Opinion: Students going abroad ought to find justification

Based on its brochures, UNC prides itself on its global engagement. Study abroad programs, service trips and research are the three ways in which UNC students are encouraged to travel globally. Some of our full-ride merit scholarships pay for their first-year students for them to specifically have a global experience. There are endless scholarships and grants geared toward getting students out of our country into another one.

Yet we caution students who are traveling abroad this summer — particularly those engaging in service — to take a self-critical approach to their work and to ensure they embark on a genuine interrogation of their identity and culture before, during and after they bring it to another community. Without this approach, we often recreate and perpetuate many of the same inequities we often seek to eradicate.
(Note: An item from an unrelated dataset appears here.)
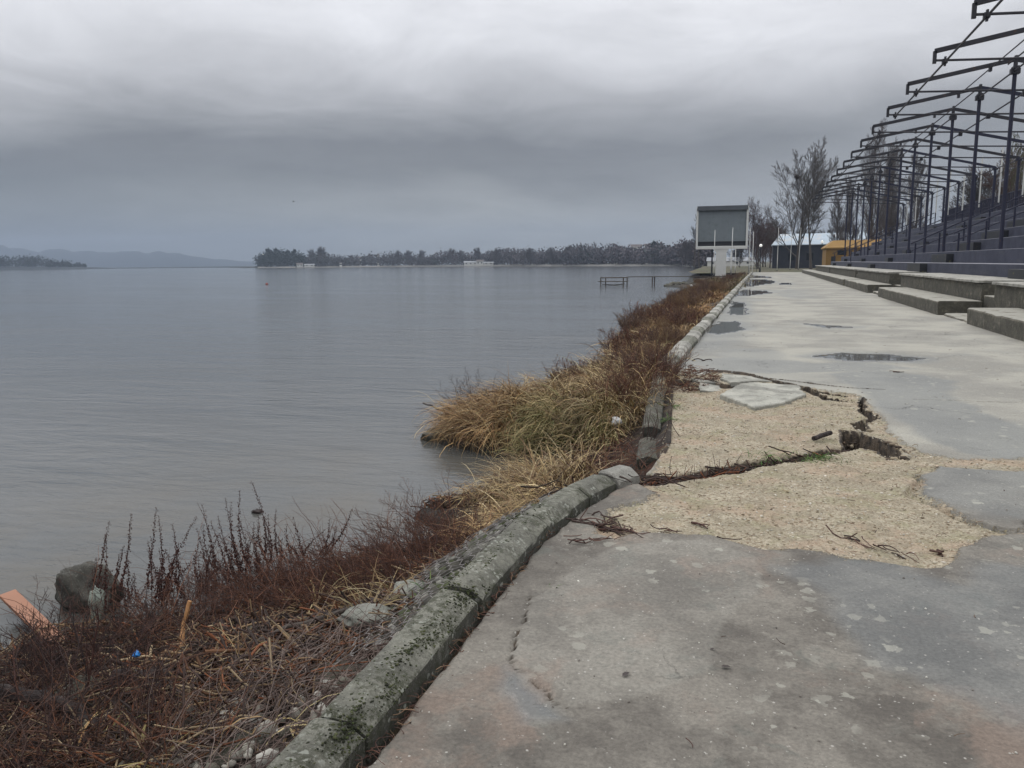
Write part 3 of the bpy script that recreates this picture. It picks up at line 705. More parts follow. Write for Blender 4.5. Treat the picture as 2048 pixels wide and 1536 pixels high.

We acknowledge global engagement can be enlightening for all parties. Experiencing cross-cultural interactions can help foster personal growth. Also, global communities can face inequity as well; we do have some responsibility in alleviating them.

But traveling globally is a privilege. Few of us have ever left the confines of America. Even those of you who have experienced global engagement before, you have been shaped by our American culture. When one travels abroad, we carry that with us.

Global service in particular can be problematic because the notion of “helping” connotes some level of differential power between the “helper” and “helpee.” Thus, when traveling abroad, that position of power may lead to you imposing your own values system and culture upon a population unknowingly.

Have realistic expectations about what can be achieved in a singular summer. Even a lifetime spent in a particular culture is insufficient to truly understand its depth. Two months in a country abroad certainly isn’t.

Yet we don’t mean to promote an extreme cultural relativist perspective in which we ignore our own values and allow inequity to occur globally because we simply attribute it to “another culture.” This type of moral relativism can be dehumanizing at times, as making value judgments is an inherent part of our humanity. However, before we embark on any kind of moral judgements that are implied in our global work, we must take a deep look into our own.

Ask yourself: “Am I going abroad to do ‘good,’ or am I going abroad for me?” If you have genuine investment in doing “good,” then it mandates that you explore issues of ethics, race, nationality, culture, power, economic development and identity with rigor. A global engagement without a significant emphasis on critical self-reflection will be inadequate and will end up doing more harm than the aforementioned “good.”

Take advantage of resources at UNC to prepare yourself for a successful trip. Attending workshops through Center for Global Initiatives, talking to globally minded professors and reading the necessary literature can all be steps to ensure you become a more-informed, critically thinking advocate.

If done well, traveling globally to do service can be an empowering experience for both you and the individuals for which you’re advocating. But it is no easy task to do well.